Na bateria Oritan Irê possui duas virtudes bastante invejáveis: sua total organicidade com tudo o que está sendo tocado pela banda e a fluência de uma linguagem completamente afastada do estudo mecânico (onde clichês soam como meros clichês) adquirida, exemplo raro hoje em dia, nos próprios bares e ruas, na boemia mesma. Seu som conserva a vitalidade e a malícia que são os ingredientes essenciais de qualquer batida de samba.

Paulo de Tarso estuda violão e guitarra há mais de 7 anos, é capaz de usar e abusar de recursos harmônicos, habilidade vinda de seu formação teórica e sua paixão pela música instrumental brasileira e pelo jazz, mas seu violão nunca se entrega à prolixidade e raramente ao improviso, preferindo sustentar ritmicamente as canções para os contrapontos melódicos do clarinete e da voz com sutileza e sensibilidade. Seu som parece estar em primeiro lugar comprometido com a organicidade do conjunto e a elegância de suas dinâmicas.

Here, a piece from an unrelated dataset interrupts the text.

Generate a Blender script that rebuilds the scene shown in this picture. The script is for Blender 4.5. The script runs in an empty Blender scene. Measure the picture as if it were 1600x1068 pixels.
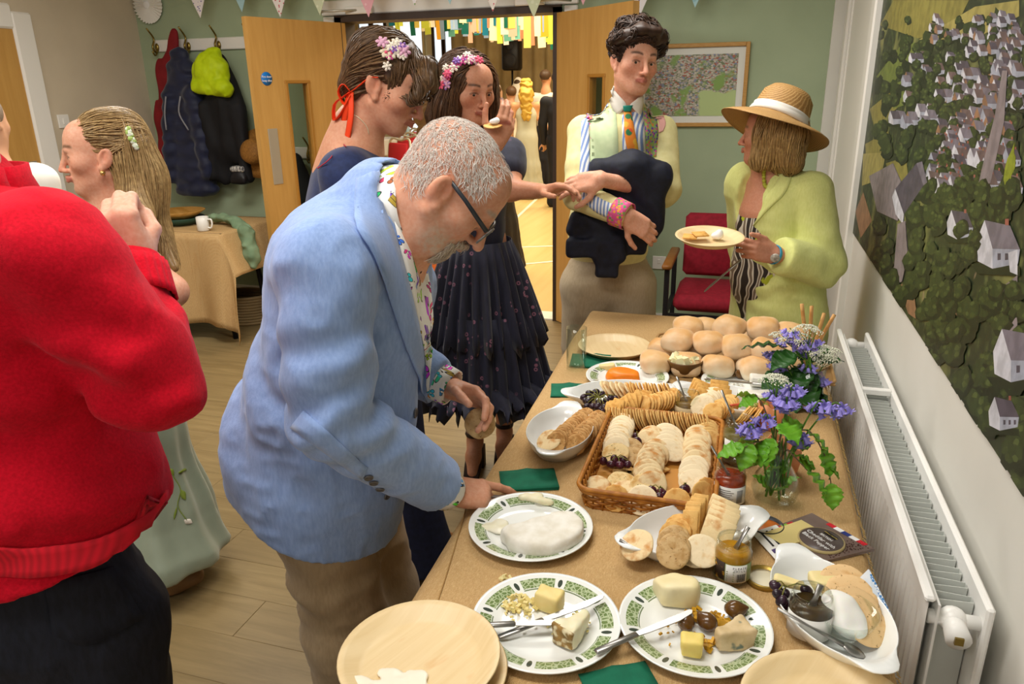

Eva Figueiredo cuida do clarinete e da voz do Borandá. Estuda música no curso superior, mas sua relação com o som vem de muito antes, é o que se pode dizer de olhos fechados e de ouvidos até mesmo distraídos. Dentre as várias novas cantoras que surgem em Florianópolis seu timbre e suas escolhas de interpretação se destacam imensamente. Isto porque Eva pode ser incluída no seleto rol de cantoras que, não contentes em saberem se guiar perfeitamente dentro da música enquanto tal, vão além e se apropriam da literatura que existe por detrás de cada canção e interpretação.

As ocasionais parcerias com outros músicos da cidade (como Ricardo Brandão no pandeiro, Trovão Rocha no contra-baixo, João Nogueira Tragtenberg e Paola Gibram ambos na sanfona) enriquecem o som deste grupo ao mesmo tempo que revelam a sua coesão interna e promessa de maturidade e consolidação.

Pela serenidade engajada de seu projeto musical e por uma rara confluência de personalidades artísticas e afetivas, o exemplo singelo destes três jovens músicos pode responder e responde à pergunta de onde é que se deve procurar pela famigerada identidade artística: no próprio silêncio do som, na espontaneidade do afeto e da vida que tão poucos sabem verter em pura música.